My neighbor, Iris, went through an entire year of this schedule and we almost lost her. We all went over one day and literally dragged her from the utility room and set her down in the living room.
"Where are we?" she mumbled numbly.
"In your living room," we said gently.
"I've never been here before," she said.
"Of course you have. It's the room right off your kitchen and utility room. Remember?"
She shook her head.
"All I remember is in September I went into the kitchen and the utility room and I've been there ever since. Rinsing breakfast plates, putting them in the sink, clearing the table, starting the washer..."
"It's all right," we said. "Don't dwell on it."

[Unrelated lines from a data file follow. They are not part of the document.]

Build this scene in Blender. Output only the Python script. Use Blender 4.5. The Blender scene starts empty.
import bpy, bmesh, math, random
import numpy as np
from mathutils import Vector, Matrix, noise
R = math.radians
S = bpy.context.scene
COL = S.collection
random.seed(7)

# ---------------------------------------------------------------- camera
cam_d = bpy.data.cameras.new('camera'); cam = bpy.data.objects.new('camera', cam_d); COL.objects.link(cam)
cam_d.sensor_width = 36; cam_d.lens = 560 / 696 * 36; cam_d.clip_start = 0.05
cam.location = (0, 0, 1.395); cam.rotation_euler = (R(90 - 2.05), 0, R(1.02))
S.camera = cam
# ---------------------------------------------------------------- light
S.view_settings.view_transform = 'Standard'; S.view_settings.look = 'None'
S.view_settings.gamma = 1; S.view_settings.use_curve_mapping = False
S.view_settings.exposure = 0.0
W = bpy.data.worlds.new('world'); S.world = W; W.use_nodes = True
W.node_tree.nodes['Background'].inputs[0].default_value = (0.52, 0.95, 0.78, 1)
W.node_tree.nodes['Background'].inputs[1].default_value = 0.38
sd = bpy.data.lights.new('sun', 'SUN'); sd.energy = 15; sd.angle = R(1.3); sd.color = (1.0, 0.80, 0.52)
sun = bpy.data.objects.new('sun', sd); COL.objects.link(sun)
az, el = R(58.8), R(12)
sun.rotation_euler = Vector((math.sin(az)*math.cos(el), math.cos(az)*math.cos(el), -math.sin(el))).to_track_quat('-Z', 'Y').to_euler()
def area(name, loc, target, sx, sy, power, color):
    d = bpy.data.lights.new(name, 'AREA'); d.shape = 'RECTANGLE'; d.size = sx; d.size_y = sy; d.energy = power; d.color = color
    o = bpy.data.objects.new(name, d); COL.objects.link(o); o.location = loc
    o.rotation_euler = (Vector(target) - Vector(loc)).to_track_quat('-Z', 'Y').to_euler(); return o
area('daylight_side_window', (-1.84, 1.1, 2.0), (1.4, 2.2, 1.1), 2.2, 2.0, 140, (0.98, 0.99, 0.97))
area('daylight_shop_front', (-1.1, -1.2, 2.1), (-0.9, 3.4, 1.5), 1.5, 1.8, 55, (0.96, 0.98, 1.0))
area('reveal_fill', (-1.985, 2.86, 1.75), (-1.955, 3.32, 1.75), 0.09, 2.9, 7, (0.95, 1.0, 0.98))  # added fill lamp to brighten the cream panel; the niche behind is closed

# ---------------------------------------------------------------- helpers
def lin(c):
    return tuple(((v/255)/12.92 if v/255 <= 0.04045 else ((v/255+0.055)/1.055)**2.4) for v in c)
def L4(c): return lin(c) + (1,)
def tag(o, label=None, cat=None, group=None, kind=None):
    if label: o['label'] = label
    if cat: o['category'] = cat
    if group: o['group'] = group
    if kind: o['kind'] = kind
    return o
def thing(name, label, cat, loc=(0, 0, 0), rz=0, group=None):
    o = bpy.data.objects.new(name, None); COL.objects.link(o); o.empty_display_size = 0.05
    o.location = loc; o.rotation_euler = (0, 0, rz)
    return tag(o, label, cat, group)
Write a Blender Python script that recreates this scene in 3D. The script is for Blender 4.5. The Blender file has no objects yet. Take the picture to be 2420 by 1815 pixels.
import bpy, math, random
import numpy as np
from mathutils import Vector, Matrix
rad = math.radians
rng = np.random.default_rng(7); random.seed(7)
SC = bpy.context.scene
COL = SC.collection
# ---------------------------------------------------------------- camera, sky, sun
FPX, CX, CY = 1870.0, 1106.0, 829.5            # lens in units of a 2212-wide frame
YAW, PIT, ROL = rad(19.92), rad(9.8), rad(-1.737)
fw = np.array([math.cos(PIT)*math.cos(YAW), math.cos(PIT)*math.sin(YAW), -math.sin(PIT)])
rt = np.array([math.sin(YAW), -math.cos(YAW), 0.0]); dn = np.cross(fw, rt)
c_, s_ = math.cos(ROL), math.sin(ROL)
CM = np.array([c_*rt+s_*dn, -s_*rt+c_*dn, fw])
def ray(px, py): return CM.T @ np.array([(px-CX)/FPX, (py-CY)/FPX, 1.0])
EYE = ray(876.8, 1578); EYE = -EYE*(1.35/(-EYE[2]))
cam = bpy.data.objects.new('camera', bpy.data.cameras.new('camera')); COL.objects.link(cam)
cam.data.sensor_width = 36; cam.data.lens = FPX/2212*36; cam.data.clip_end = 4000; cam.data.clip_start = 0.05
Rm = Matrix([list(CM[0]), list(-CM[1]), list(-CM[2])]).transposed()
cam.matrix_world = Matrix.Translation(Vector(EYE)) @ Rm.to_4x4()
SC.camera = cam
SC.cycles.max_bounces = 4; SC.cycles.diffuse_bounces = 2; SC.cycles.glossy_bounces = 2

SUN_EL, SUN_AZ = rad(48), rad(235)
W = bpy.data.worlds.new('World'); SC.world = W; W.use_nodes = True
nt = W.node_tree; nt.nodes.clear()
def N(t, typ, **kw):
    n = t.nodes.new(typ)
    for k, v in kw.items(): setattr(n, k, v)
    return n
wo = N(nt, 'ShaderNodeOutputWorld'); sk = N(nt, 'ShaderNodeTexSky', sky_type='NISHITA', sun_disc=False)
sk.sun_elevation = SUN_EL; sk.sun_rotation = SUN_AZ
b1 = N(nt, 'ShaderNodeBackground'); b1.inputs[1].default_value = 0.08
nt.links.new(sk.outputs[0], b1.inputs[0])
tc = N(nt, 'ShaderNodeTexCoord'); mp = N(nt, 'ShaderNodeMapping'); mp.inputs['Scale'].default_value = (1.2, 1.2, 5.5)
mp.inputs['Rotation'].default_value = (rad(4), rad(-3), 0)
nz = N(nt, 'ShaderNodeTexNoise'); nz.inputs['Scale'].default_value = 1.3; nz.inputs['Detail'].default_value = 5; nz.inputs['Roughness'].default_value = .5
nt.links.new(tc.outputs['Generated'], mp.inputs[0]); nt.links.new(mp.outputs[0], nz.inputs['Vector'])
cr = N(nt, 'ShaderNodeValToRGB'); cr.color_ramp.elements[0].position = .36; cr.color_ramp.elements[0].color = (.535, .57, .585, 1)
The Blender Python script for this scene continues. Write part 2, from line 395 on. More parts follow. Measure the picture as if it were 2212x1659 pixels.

"...and then picking up the pajamas and washing them, and making beds and it's lunchtime again and the kids are home and it's time to pick up the school clothes and wash them, and set the table and get lunch and rinse the plates and do the dishes and clear and it's dinnertime and I set the table and pick up the play clothes and wash them and get dinner and clear the table and rinse the dishes and start the washer...did I say that before?"
We nodded.
My kids went through it and it was a period that I paranoically refer to as the "Clothing Connection." It was like a game. Every time they moved ahead two spaces, they passed go and went directly to the closet. My five-year-old once set a record for changing clothes. Within a 14-hour period, he changed clothes nine times. He had an outfit for eating breakfast, going to school, running through the hose, using the phone, eating lunch, answering the door, riding his bike, weighing himself, and one that he wore because there was nothing clean left to wear.
I couldn't walk through a room without encountering a pile of his clothes. It was like picking your way through cow chips.
I'll never forget poor Iris if I live to be a hundred...her hands shriveled from hand washes, her sinuses filled with laundry bleach, her brain fogged by lint.
"When does it all end?" she said. "All this washing and ironing?"
We smiled. "On the day your kids start to do their own laundry."